Since their relocation to Sydney in 1982, the SCG has been the home ground of the Swans. In recent times, the ground has become something of a fortress for the Bloods, who will be hoping to make the ground a difficult and imposing road trip for the AFL’s other 17 clubs for years to come.


The pitch invasion of 1999, when Tony ‘Plugger’ Lockett booted his 1300th goal to become the all-time leading goal kicker in VFL/AFL history, will go down as not only one of the SCG’s fondest days, but one of the most memorable moments in the AFL. With Lance Franklin well on his way to eventually catching Plugger, the hallowed turf of the SCG may again receive the boot prints of enraptured spectators in the next decade.


With a playing field length of just over 150 metres, the SCG is one of the shortest grounds in the AFL. This favours the Swans, as well as teams with big, strong midfields who can win the contested ball in the middle of the park and quickly ping it into the forward 50. However, the ground is also one of the widest in the competition, meaning that majority of the play is often in the large wings of the ground.

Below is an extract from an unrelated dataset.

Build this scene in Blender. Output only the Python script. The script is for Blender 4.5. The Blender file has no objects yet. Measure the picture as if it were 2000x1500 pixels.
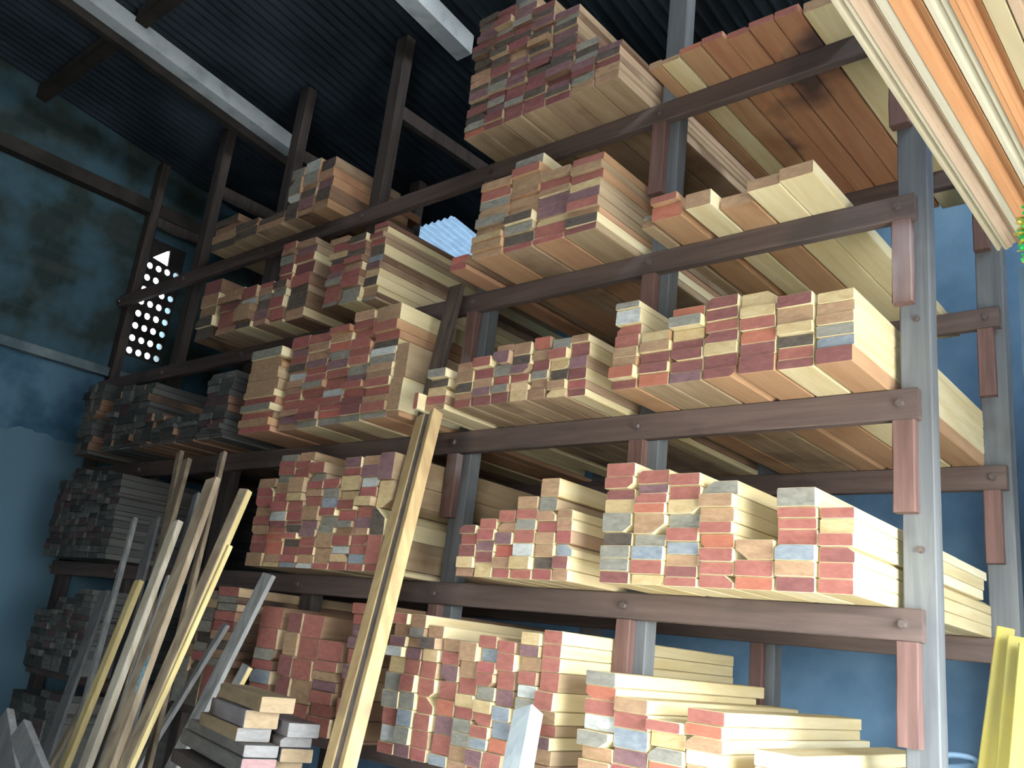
import bpy, bmesh, math, random, json
from mathutils import Vector, Matrix
random.seed(11)
ZO = 1.8                      # height of the fourth shelf's beam top above the floor
SC = bpy.context.scene
COL = SC.collection
PITCH = 1.0067                # spacing of the rack posts
SHELF = {'4': 2.108, '3': 1.387, '2': .69, '1': 0., '0': -.69, 'B': -1.38}
BEAM_H = {'4': .092, '3': .093, '2': .103, '1': .097, '0': .097, 'B': .097}

# ---------------------------------------------------------------- materials
def srgb(c):
    return tuple(((v/255)/12.92 if v/255 <= .04045 else ((v/255+.055)/1.055)**2.4) for v in c)+(1,)

def mat_base(name, rough=.75, spec=.25):
    m = bpy.data.materials.new(name); m.use_nodes = True
    nt = m.node_tree; b = nt.nodes['Principled BSDF']
    b.inputs['Roughness'].default_value = rough
    b.inputs['Specular IOR Level'].default_value = spec
    return m, nt, b

def N(nt, typ, **kw):
    n = nt.nodes.new(typ)
    for k, v in kw.items(): setattr(n, k, v)
    return n

def wood(name, col, col2, scale=(30, 2.2, 30), var=.35, dark=None, rough=.75, knots=False, fac=.8, bump=.12):
    """col/col2 grain colours; grain runs along the axis with the small scale; random value per board."""
    m, nt, b = mat_base(name, rough)
    L = nt.links.new
    geo = N(nt, 'ShaderNodeNewGeometry')
    off = N(nt, 'ShaderNodeVectorMath', operation='SCALE'); off.inputs[0].default_value = (7.3, 3.1, 5.7)
    mul = N(nt, 'ShaderNodeMath', operation='MULTIPLY'); mul.inputs[1].default_value = 9
    L(geo.outputs['Random Per Island'], mul.inputs[0]); L(mul.outputs[0], off.inputs['Scale'])
    add = N(nt, 'ShaderNodeVectorMath', operation='ADD')
    L(geo.outputs['Position'], add.inputs[0]); L(off.outputs[0], add.inputs[1])
    mp = N(nt, 'ShaderNodeMapping'); mp.inputs['Scale'].default_value = scale
    L(add.outputs[0], mp.inputs[0])
    n1 = N(nt, 'ShaderNodeTexNoise'); n1.inputs['Scale'].default_value = 1; n1.inputs['Detail'].default_value = 5; n1.inputs['Roughness'].default_value = .6
    n1.inputs['Distortion'].default_value = .6
    L(mp.outputs[0], n1.inputs['Vector'])
    cr = N(nt, 'ShaderNodeValToRGB'); cr.color_ramp.elements[0].position = .3; cr.color_ramp.elements[1].position = .72
    cr.color_ramp.elements[0].color = srgb(col2); cr.color_ramp.elements[1].color = srgb(col)
    L(n1.outputs['Fac'], cr.inputs[0])
    last = cr.outputs[0]
    if dark:
        n2 = N(nt, 'ShaderNodeTexNoise'); n2.inputs['Scale'].default_value = 2.2; n2.inputs['Detail'].default_value = 3
        L(add.outputs[0], n2.inputs['Vector'])
        c2 = N(nt, 'ShaderNodeValToRGB'); c2.color_ramp.elements[0].position = .56; c2.color_ramp.elements[1].position = .68
        c2.color_ramp.elements[0].color = (0, 0, 0, 1); c2.color_ramp.elements[1].color = (fac, fac, fac, 1)
        L(n2.outputs['Fac'], c2.inputs[0])
        mx = N(nt, 'ShaderNodeMix', data_type='RGBA'); mx.inputs['B'].default_value = srgb(dark)
        L(c2.outputs[0], mx.inputs['Factor']); L(last, mx.inputs['A']); last = mx.outputs['Result']
    hs = N(nt, 'ShaderNodeHueSaturation')
    mr = N(nt, 'ShaderNodeMapRange'); mr.inputs['To Min'].default_value = 1-var*.6; mr.inputs['To Max'].default_value = 1+var*.5
    L(geo.outputs['Random Per Island'], mr.inputs[0]); L(mr.outputs[0], hs.inputs['Value'])
    fr = N(nt, 'ShaderNodeMath', operation='FRACT'); m2 = N(nt, 'ShaderNodeMath', operation='MULTIPLY'); m2.inputs[1].default_value = 13.7
    L(geo.outputs['Random Per Island'], m2.inputs[0]); L(m2.outputs[0], fr.inputs[0])
    mh = N(nt, 'ShaderNodeMapRange'); mh.inputs['To Min'].default_value = .5-var*.02; mh.inputs['To Max'].default_value = .5+var*.03
    L(fr.outputs[0], mh.inputs[0]); L(mh.outputs[0], hs.inputs['Hue'])
    L(last, hs.inputs['Color']); L(hs.outputs[0], b.inputs['Base Color'])
    bp = N(nt, 'ShaderNodeBump'); bp.inputs['Strength'].default_value = bump; bp.inputs['Distance'].default_value = .01
    L(n1.outputs['Fac'], bp.inputs['Height']); L(bp.outputs[0], b.inputs['Normal'])
    return m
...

With a defence-orientated approach, the Swans look to block up the middle of the ground and force teams wide into these large wings, often resulting in low-scoring games at the SCG.


Capable of housing a crowd of 48,000 the SCG is also one of Australia’s most picturesque grounds, largely thanks to the heritage-listed Members and Ladies stands. Despite lacking an overly-partisan fierceness in the atmosphere that would be found in Melbourne, Adelaide and Perth, the Sydney Cricket Ground is a pleasant place to watch a game of footy.